I was riding in the back of a pickup truck, bumping along a dusty road, an unexpected place to find of sign of hope. I had been in a small rural community on the southwest coast of Guatemala, a community that is best remembered for its dust! Along with another pastor from the presbytery of Suchitepéquez, I had helped to lead a worship service of thanksgiving to God for the end of the school year. All the students, ages 7 to 14, had come in their school uniforms. They had sang choruses of praise, recited Bible verses and as a finale the mothers had prepared supper for everyone. This was both a way of celebrating their children’s achievements as well as Christmas, which was just three days away. When the pastor only comes once a month, you have to celebrate lots of things in one worship service! Now we were on our way to the next small rural community where there was somewhat less dust; there we would be a part of another worship service in preparation for Christmas. As we rode along I thought about the families who live in these villages.

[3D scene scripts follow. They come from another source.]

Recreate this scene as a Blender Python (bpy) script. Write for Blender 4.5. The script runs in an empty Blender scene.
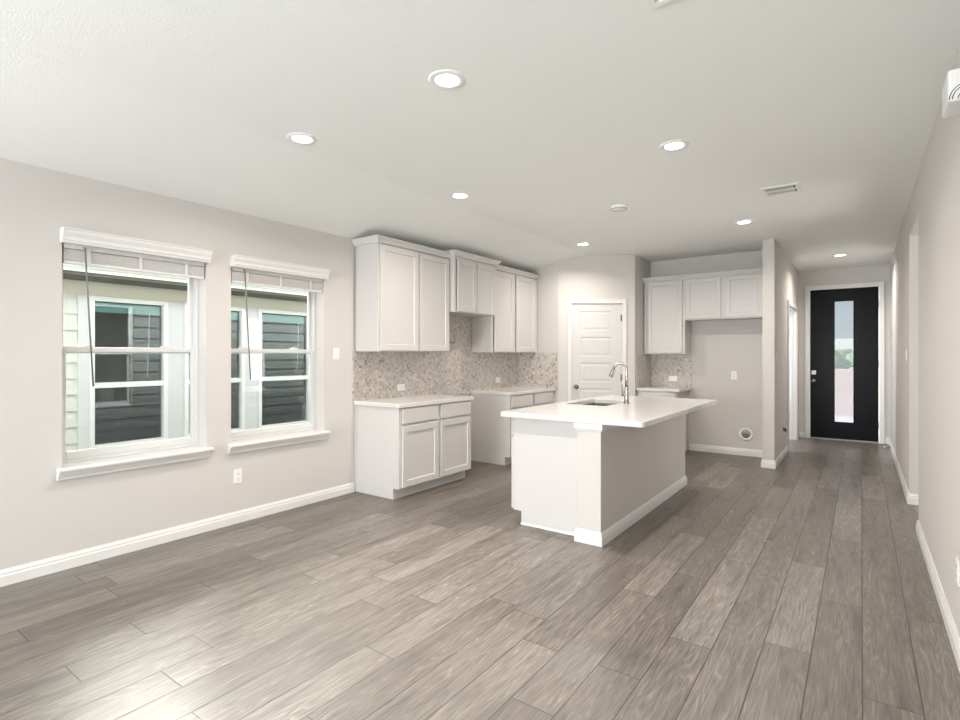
import bpy, math, random
from mathutils import Vector, noise
C = bpy.context.scene
col = C.collection
random.seed(7)

# ------------------------------------------------------------------ camera, sky, light, exposure
TH = 0.6243
cam = bpy.data.objects.new('camera', bpy.data.cameras.new('camera'))
col.objects.link(cam)
cam.location = (4.1437, 0.0, 1.3685)
cam.rotation_euler = (math.pi / 2, 0, TH)
cam.data.sensor_width = 36
cam.data.lens = 529.1 / 960 * 36
cam.data.shift_y = -4.37 / 960
cam.data.clip_start = 0.02
cam.data.clip_end = 500
C.camera = cam

w = bpy.data.worlds.new('sky'); C.world = w; w.use_nodes = True
nt = w.node_tree
sky = nt.nodes.new('ShaderNodeTexSky'); sky.sky_type = 'NISHITA'
sky.sun_disc = False; sky.sun_elevation = math.radians(48); sky.sun_rotation = math.radians(120)
sky.air_density = 1.0; sky.dust_density = 0.3; sky.ozone_density = 2.0
veil = nt.nodes.new('ShaderNodeMixRGB'); veil.inputs[0].default_value = .75      # thin bright cloud over the blue
veil.inputs[2].default_value = (3.2, 3.1, 2.95, 1)
nt.links.new(sky.outputs[0], veil.inputs[1]); nt.links.new(veil.outputs[0], nt.nodes['Background'].inputs[0])
nt.nodes['Background'].inputs[1].default_value = 0.33

C.view_settings.view_transform = 'Standard'
C.view_settings.look = 'None'
C.view_settings.gamma = 1
C.view_settings.use_curve_mapping = False
C.view_settings.exposure = 1.10

def area_light(name, loc, rot, sx, sy, power, color):
    l = bpy.data.lights.new(name, 'AREA'); l.shape = 'RECTANGLE'; l.size = sx; l.size_y = sy
    l.energy = power; l.color = color
    o = bpy.data.objects.new(name, l); o.location = loc; o.rotation_euler = rot; col.objects.link(o)
    return o
# daylight that comes in through the patio door and window in the wall behind the camera, plus added fills
area_light('patio_daylight', (1.75, -4.40, 1.10), (math.radians(114), 0, 0), 2.3, 2.0, 100, (0.90, 0.95, 1.0))
area_light('side_fill_light', (-.06, -2.2, 1.38), (math.pi / 2, 0, -math.pi / 2), 1.6, 1.35, 42, (0.93, 0.965, 1.0))  # added unseen fill to brighten the right wall and floor
area_light('passage_fill_light', (5.95, 5.9, 1.5), (math.pi / 2, 0, math.pi / 2), 1.2, 1.3, 12, (1.0, 0.97, 0.93))  # added fill that lifts the jamb of the right opening
area_light('rear_window_daylight', (3.75, -4.40, 1.45), (math.radians(114), 0, 0), 0.9, 1.3, 31, (0.90, 0.95, 1.0))
sun = bpy.data.lights.new('soft_sun', 'SUN'); sun.energy = 21.0; sun.angle = math.radians(42); sun.color = (1.0, .95, .88)
so = bpy.data.objects.new('soft_sun', sun); col.objects.link(so)      # hazy daylight coming over the roof next door
so.rotation_euler = (0, math.radians(-47), math.radians(-8))
CAN_POWER = 9.0
CAN_COLOR = (1.0, 0.92, 0.83)
area_light('side_room_daylight', (1.62, 8.75, 1.5), (math.pi / 2, 0, -math.pi / 2), 1.0, 1.3, 22, (0.92, 0.96, 1.0))

# ------------------------------------------------------------------ materials
def newmat(name):
    m = bpy.data.materials.new(name); m.use_nodes = True
    return m, m.node_tree, m.node_tree.nodes['Principled BSDF']
def plain(name, c, rough=.5, metal=0, spec=.5, bump=0, bscale=200, detail=2, var=0, coat=0):
    m, t, b = newmat(name)
    b.inputs['Base Color'].default_value = (*c, 1)
    b.inputs['Roughness'].default_value = rough
    b.inputs['Metallic'].default_value = metal
    b.inputs['Specular IOR Level'].default_value = spec
    b.inputs['Coat Weight'].default_value = coat
    tc = t.nodes.new('ShaderNodeTexCoord')
    n = t.nodes.new('ShaderNodeTexNoise'); n.inputs['Scale'].default_value = bscale; n.inputs['Detail'].default_value = detail
    t.links.new(tc.outputs['Object'], n.inputs['Vector'])
    if var:
        mx = t.nodes.new('ShaderNodeMixRGB'); mx.inputs[1].default_value = (*[x * (1 - var) for x in c], 1)
        mx.inputs[2].default_value = (*[min(1, x * (1 + var)) for x in c], 1)
        t.links.new(n.outputs['Fac'], mx.inputs[0]); t.links.new(mx.outputs[0], b.inputs['Base Color'])
    if bump:
        bp = t.nodes.new('ShaderNodeBump'); bp.inputs['Strength'].default_value = bump; bp.inputs['Distance'].default_value = .004
        t.links.new(n.outputs['Fac'], bp.inputs['Height']); t.links.new(bp.outputs[0], b.inputs['Normal'])
    return m
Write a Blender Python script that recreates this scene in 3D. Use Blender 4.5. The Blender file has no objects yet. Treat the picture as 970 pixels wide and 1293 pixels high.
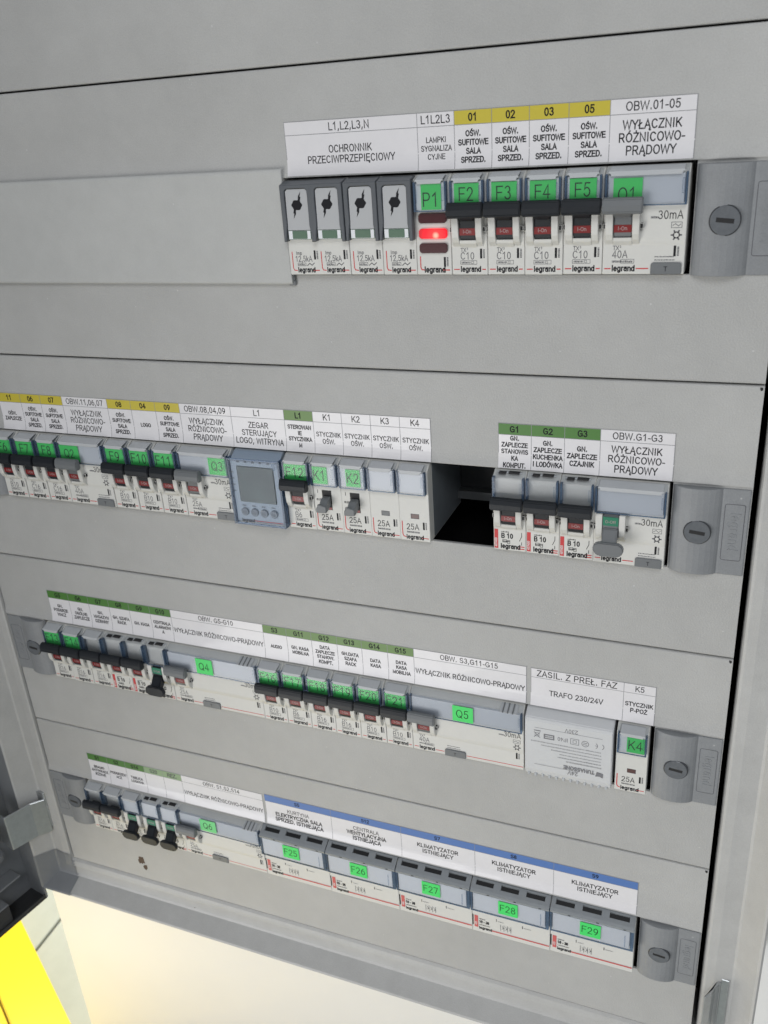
import bpy, bmesh, math, random
from mathutils import Vector, Matrix
random.seed(7)
K = 0.001                                   # everything below is written in millimetres
SC = bpy.context.scene
COL = SC.collection

# ------------------------------------------------------------------ camera
cam = bpy.data.cameras.new('camera')
camo = bpy.data.objects.new('camera', cam)
COL.objects.link(camo)
SC.camera = camo
R = ((0.92924938, 0.36400839, -0.06319406), (0.0951281, -0.40102063, -0.9111164), (-0.35699613, 0.84064282, -0.40727559))
M3 = Matrix(((R[0][0], -R[1][0], -R[2][0]), (R[0][1], -R[1][1], -R[2][1]), (R[0][2], -R[1][2], -R[2][2])))
camo.matrix_world = Matrix.Translation(Vector((458.72, -428.17, 72.73)) * K) @ M3.to_4x4()
cam.sensor_fit = 'VERTICAL'
cam.sensor_height = 36.0
cam.lens = 1115.9 / 1293 * 36
cam.clip_start = 0.01
cam.clip_end = 60
cam.dof.use_dof = True
cam.dof.focus_distance = 0.50
cam.dof.aperture_fstop = 20.0

# ------------------------------------------------------------------ light
world = bpy.data.worlds.new('World')
SC.world = world
world.use_nodes = True
bg = world.node_tree.nodes['Background']
bg.inputs['Color'].default_value = (0.93, 0.97, 1.0, 1)
bg.inputs['Strength'].default_value = 0.31


def area(name, loc, target, size, power, color, sy=None):
    l = bpy.data.lights.new(name, 'AREA')
    l.energy = power
    l.color = color
    l.size = size
    if sy:
        l.shape = 'RECTANGLE'
        l.size_y = sy
    o = bpy.data.objects.new(name, l)
    o.location = Vector(loc)
    o.rotation_euler = (Vector(target) - Vector(loc)).to_track_quat('-Z', 'Y').to_euler()
    COL.objects.link(o)
    return o


area('window_light', (-0.65, -1.25, -1.05), (0.3, 0, -0.3), 1.6, 34, (1.0, 0.985, 0.965))
area('ceiling_light', (0.9, -1.5, 1.2), (0.3, 0, -0.1), 0.7, 11, (0.96, 0.98, 1.0))
area('board_fill_light', (-0.60, 0.22, -0.35), (-0.25, -0.05, -1.0), 0.3, 3.0, (1.0, 0.99, 0.96))  # added lamp without a real source, lights the yellow board for its bounce
area('floor_window_light', (-0.75, 2.6, 0.5), (-0.6, 0.3, -1.3), 1.6, 110, (1.0, 1.0, 1.0))

SC.view_settings.view_transform = 'Standard'
SC.view_settings.look = 'None'
SC.view_settings.exposure = 0.05
SC.view_settings.gamma = 1.0
SC.view_settings.use_curve_mapping = False


# ------------------------------------------------------------------ materials
def mat(name, col, rough=0.5, metal=0.0, noise=0.0, nscale=200.0, bump=0.0, bscale=900.0, emis=None, spec=0.5, coat=0.0):
    m = bpy.data.materials.new(name)
    m.use_nodes = True
    nt = m.node_tree
    b = nt.nodes['Principled BSDF']
    b.inputs['Base Color'].default_value = (*col, 1)
    b.inputs['Roughness'].default_value = rough
    b.inputs['Metallic'].default_value = metal
    b.inputs['Specular IOR Level'].default_value = spec
    b.inputs['Coat Weight'].default_value = coat
    if emis:
        b.inputs['Emission Color'].default_value = (*emis[0], 1)
        b.inputs['Emission Strength'].default_value = emis[1]
    if noise or bump:
        tc = nt.nodes.new('ShaderNodeTexCoord')
    if noise:
        n = nt.nodes.new('ShaderNodeTexNoise')
        n.inputs['Scale'].default_value = nscale
        n.inputs['Detail'].default_value = 5
        n.inputs['Roughness'].default_value = 0.65
        nt.links.new(tc.outputs['Object'], n.inputs['Vector'])
        mr = nt.nodes.new('ShaderNodeMapRange')
        mr.inputs['From Min'].default_value = 0.3
        mr.inputs['From Max'].default_value = 0.7
        mr.inputs['To Min'].default_value = 1 - noise
        mr.inputs['To Max'].default_value = 1 + noise
        nt.links.new(n.outputs['Fac'], mr.inputs['Value'])
        mx = nt.nodes.new('ShaderNodeVectorMath')
        mx.operation = 'SCALE'
        mx.inputs[0].default_value = col
        nt.links.new(mr.outputs['Result'], mx.inputs['Scale'])
        nt.links.new(mx.outputs['Vector'], b.inputs['Base Color'])
    if bump:
        n2 = nt.nodes.new('ShaderNodeTexNoise')
        n2.inputs['Scale'].default_value = bscale
        n2.inputs['Detail'].default_value = 3
        nt.links.new(tc.outputs['Object'], n2.inputs['Vector'])
        bp = nt.nodes.new('ShaderNodeBump')
        bp.inputs['Strength'].default_value = bump
        bp.inputs['Distance'].default_value = 0.0004
        nt.links.new(n2.outputs['Fac'], bp.inputs['Height'])
        nt.links.new(bp.outputs['Normal'], b.inputs['Normal'])
    return m


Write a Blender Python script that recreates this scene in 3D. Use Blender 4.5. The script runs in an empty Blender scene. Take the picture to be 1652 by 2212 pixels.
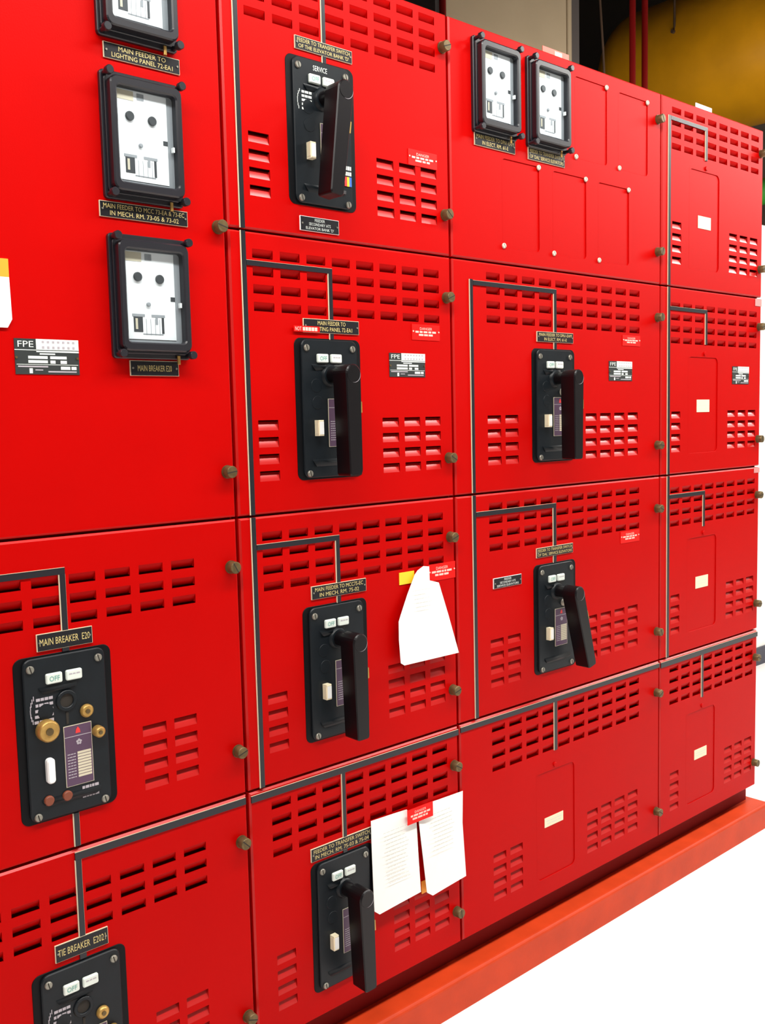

I had listened to some of their stories of struggling to eke out an existence on land they do not own.

I could see the poverty in the eyes of the mothers who long to do more for their children.

The dust that covered everything and everyone could easily become a blanket of despair. I could not imagine actually living here day after day. And then I saw the dancing colored lights—blue, red, yellow, green—strings of lights adorning the front doors or porches of a few homes. I thought of the Scripture passage we had read as a part of worship, words from the prophet Isaiah, "the people who walked in darkness have seen a great light." I am sure that Isaiah was not thinking of these dancing colored lights I saw from the back of the pickup truck, but for me these lights were a symbol of hope

Lights dancing in the rapidly approaching darkness
Dancing in spite of the poverty and death and fear that like the dust is everywhere
Dancing in the midst of a totally unknown future to say there is this tiny light
Dancing to defy a government that increases the military budget while decreasing funds for education and health

The people who live in this small rural communities on the southwest coast of Guatemala know what it is to walk in darkness. Many of them also know the light that Jesus Christ brings into their lives. A light symbolized for me in those dancing strings of colored lights that sparkle in spite of the darkness all around.